Viewed in this light, the lack of more recent data is troubling. Like the industry itself, esports betting is poised to explode, and we've barely wrapped our heads around the scope of the betting that's already occurring.

The future

Whether you like it or not, esports gambling is only going to get bigger. This simple fact must frame the entire debate surrounding the role of wagering in the esports industry.

The esports industry is at an important crossroads: We need to decide whether we're going to embrace the rise in esports betting or try to shun gambling altogether.

Gambling has its problems, to be sure -- chief among them are threats to competitive integrity, addiction and underage betting. These issues, coupled with the stigma surrounding gambling in the U.S., are the primary reason why many traditional sports leagues have historically chosen to prohibit any affiliation with betting. And while some esports teams/competitions have taken on betting sponsorships and worked with groups such as the Esports Integrity Coalition, the largest operators in the industry -- Blizzard-Activision and Riot -- have thus far shied away.

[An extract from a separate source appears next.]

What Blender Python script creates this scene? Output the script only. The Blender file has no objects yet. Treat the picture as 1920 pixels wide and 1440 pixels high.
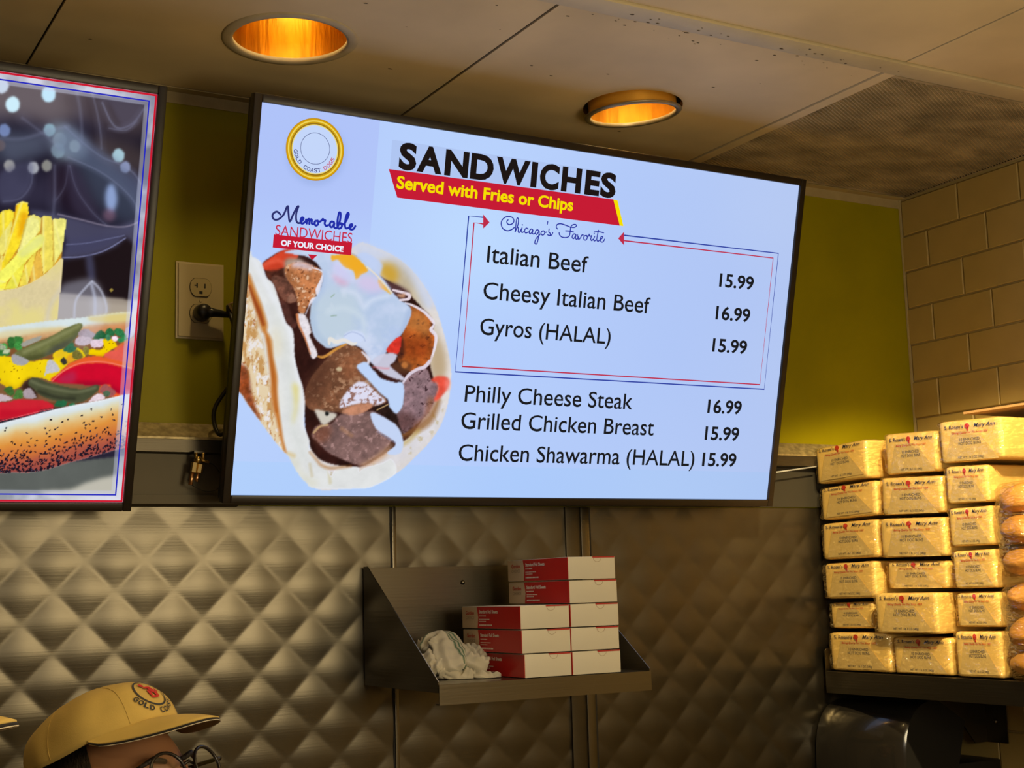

This approach seems defensible; gambling can be harmful, and major brands don't typically want to be affiliated with such harms. However, all of these negative externalities are magnified when league operators refuse to participate in the ecosystem.

This is why NBA commissioner Adam Silver has flipped the league's position on gambling; it's not that he's pro gambling, he's just a realist, and he wants to use the NBA's leverage to promote a system that includes mandatory monitoring and reporting of unusual betting-line movements, a licensing protocol, age verification, geo-blocking technology, mechanisms to identify and exclude people with gambling problems and education about responsible gaming. The NBA has also proposed the imposition of an "integrity fee," which would require operators to pay a percentage of the gambling handle on league games to allow the league invest more in compliance and enforcement actions.

The best part about the rise of esports is we get to learn from of our stick-and-ball predecessors. In some cases, following traditional sports is the right way to go and there is no need for us to reinvent the wheel. But when it comes to gambling, traditional sports in the U.S. have gotten this issue wrong for decades, and the smarter leagues are finally shifting course. I want to live in the world Adam Silver envisions, and we don't have to massively course correct to get there -- we can build it from the ground up.

Monday's decision is a watershed moment for sports, and it can be for esports, as well. Let's seize the moment, capitalize on the growth of esports betting as a means to enhancing growth for the industry itself, and implement an industry-wide effort to combat the potential problems that will result from increased wagering on esports in the U.S.

Remember, gambling on esports is happening whether we like it or not. The real question is if we're going to ignore the problem or become a part of the solution.